What he does not fully explore is what that implies. What if union with Christ is not merely relational language? What if it is real participation? What if, by grace, we are brought into a real sharing in the life of the Triune God, not as equals, not as independent centers, but as participants in an already existing communion of love?
Different traditions have circled this reality. The Eastern tradition calls it theosis. Pauline scholars describe it as participation in Christ. Mystics speak of indwelling. Reformed theologians speak of union. James D. Gifford Jr. frames it as perichoretic participation. They are not identical, but they are not unrelated either. They are, perhaps, different ways of describing the same center of gravity. And Michael Reeves, whether he intended to or not, brings us right to its edge.
“Whereby are given unto us exceeding great and precious promises: that by these ye might be partakers of the divine nature, having escaped the corruption that is in the world through lust.” — 2 Peter 1:4 (KJV)
“That they all may be one; as thou, Father, art in me, and I in thee, that they also may be one in us…” — John 17:21–23
What do you do with passages like this? They must be rightly understood. Too many people read them and go off the reservation. What needs to be understood is what it means to be “partakers” (koinōnoi). It is not what I think most Protestants have taken it to mean. It is something that needs to be taught rightly. We do not become God. That is heresy. There remains a clear Creator and creation distinction. And Gifford’s model does this justice. Reeves is so close, but perhaps too cautious to see the X on the floor he is standing on.

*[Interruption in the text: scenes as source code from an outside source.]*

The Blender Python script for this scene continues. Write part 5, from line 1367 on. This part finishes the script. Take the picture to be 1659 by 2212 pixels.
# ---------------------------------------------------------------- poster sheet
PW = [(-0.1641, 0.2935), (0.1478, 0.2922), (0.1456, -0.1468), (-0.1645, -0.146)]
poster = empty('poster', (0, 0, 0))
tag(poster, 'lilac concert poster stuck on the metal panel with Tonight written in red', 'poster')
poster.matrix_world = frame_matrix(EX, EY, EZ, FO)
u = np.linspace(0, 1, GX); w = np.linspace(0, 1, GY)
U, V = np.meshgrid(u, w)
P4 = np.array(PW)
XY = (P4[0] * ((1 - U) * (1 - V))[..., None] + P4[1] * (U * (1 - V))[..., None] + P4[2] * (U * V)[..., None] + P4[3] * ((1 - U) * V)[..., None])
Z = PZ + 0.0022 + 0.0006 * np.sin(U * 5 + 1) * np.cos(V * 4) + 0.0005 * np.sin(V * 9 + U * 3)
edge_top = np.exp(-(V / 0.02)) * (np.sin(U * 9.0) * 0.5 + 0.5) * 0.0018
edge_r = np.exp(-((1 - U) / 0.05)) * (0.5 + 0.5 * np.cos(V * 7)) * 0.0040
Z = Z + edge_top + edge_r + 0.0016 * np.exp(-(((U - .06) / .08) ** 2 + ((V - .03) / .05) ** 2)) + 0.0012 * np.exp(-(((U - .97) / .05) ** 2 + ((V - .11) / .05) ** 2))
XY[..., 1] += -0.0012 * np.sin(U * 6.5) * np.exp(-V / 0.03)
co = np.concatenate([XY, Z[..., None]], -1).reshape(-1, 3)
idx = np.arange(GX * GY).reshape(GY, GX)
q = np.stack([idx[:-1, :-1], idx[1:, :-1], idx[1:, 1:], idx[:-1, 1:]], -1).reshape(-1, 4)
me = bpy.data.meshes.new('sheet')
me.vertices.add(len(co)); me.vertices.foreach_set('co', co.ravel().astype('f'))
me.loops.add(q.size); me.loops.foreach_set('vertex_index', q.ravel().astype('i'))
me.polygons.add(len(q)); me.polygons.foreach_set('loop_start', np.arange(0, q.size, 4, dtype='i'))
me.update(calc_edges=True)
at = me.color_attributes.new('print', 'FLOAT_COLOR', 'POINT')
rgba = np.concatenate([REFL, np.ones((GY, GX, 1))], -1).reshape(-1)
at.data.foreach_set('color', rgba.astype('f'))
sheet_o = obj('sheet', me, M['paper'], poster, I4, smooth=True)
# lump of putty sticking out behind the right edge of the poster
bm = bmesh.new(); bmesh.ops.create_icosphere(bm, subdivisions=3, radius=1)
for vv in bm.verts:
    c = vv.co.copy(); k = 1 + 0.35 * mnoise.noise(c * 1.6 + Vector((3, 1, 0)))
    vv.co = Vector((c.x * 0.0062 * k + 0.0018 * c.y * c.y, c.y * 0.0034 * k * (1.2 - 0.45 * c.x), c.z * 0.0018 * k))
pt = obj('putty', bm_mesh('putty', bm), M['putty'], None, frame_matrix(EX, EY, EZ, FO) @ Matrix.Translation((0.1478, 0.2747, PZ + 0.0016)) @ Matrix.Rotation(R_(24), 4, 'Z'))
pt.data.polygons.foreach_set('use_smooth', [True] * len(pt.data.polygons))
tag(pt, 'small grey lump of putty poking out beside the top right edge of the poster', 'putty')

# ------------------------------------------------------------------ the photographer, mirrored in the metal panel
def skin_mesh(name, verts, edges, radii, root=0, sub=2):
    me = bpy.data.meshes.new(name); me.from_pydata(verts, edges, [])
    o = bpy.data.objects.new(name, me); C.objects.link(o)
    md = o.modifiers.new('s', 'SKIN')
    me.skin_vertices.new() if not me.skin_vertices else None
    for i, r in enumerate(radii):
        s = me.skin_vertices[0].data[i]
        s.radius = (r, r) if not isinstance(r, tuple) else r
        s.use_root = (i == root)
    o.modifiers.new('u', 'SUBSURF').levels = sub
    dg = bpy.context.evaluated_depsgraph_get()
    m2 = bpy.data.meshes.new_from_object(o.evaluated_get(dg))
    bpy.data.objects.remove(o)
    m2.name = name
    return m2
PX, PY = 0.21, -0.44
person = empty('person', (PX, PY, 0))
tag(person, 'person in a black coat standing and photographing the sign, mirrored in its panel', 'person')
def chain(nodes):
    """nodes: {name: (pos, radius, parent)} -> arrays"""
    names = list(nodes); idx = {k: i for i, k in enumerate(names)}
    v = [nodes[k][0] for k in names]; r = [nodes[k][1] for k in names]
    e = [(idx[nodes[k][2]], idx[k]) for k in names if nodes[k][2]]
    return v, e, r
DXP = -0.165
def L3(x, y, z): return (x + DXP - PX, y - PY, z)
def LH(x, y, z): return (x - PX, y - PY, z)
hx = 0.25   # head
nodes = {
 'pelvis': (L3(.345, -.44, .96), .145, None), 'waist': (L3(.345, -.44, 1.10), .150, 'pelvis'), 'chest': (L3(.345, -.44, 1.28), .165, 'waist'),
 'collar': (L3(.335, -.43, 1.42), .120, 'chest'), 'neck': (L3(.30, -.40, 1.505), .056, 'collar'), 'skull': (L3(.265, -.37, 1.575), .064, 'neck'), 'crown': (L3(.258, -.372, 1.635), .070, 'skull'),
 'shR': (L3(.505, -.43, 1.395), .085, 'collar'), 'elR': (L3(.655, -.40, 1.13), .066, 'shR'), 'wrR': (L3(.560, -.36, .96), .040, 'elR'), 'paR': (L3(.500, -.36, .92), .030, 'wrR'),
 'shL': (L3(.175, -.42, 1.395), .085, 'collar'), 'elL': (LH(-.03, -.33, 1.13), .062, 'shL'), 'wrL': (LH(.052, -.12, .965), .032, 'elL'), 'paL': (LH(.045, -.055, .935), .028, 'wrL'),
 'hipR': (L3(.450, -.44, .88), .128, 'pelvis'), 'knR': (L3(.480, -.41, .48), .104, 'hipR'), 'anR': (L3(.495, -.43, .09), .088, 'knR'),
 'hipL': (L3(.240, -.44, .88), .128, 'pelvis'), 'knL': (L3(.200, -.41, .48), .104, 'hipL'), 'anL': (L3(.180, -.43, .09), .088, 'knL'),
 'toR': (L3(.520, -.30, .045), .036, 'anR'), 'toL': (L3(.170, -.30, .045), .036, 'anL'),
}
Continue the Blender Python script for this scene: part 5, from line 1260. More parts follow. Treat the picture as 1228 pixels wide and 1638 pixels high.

The language may differ. The frameworks may vary. But the invitation remains. Not merely to belong. Not merely to receive. But to participate. To share, by grace, in the life of the One who is love.
Excerpt
Michael Reeves beautifully recovers the Trinity at the center of Christian faith, yet stops just short of its fullest implication. What if union with Christ is more than status or participation, but a real sharing in the life of the Triune God?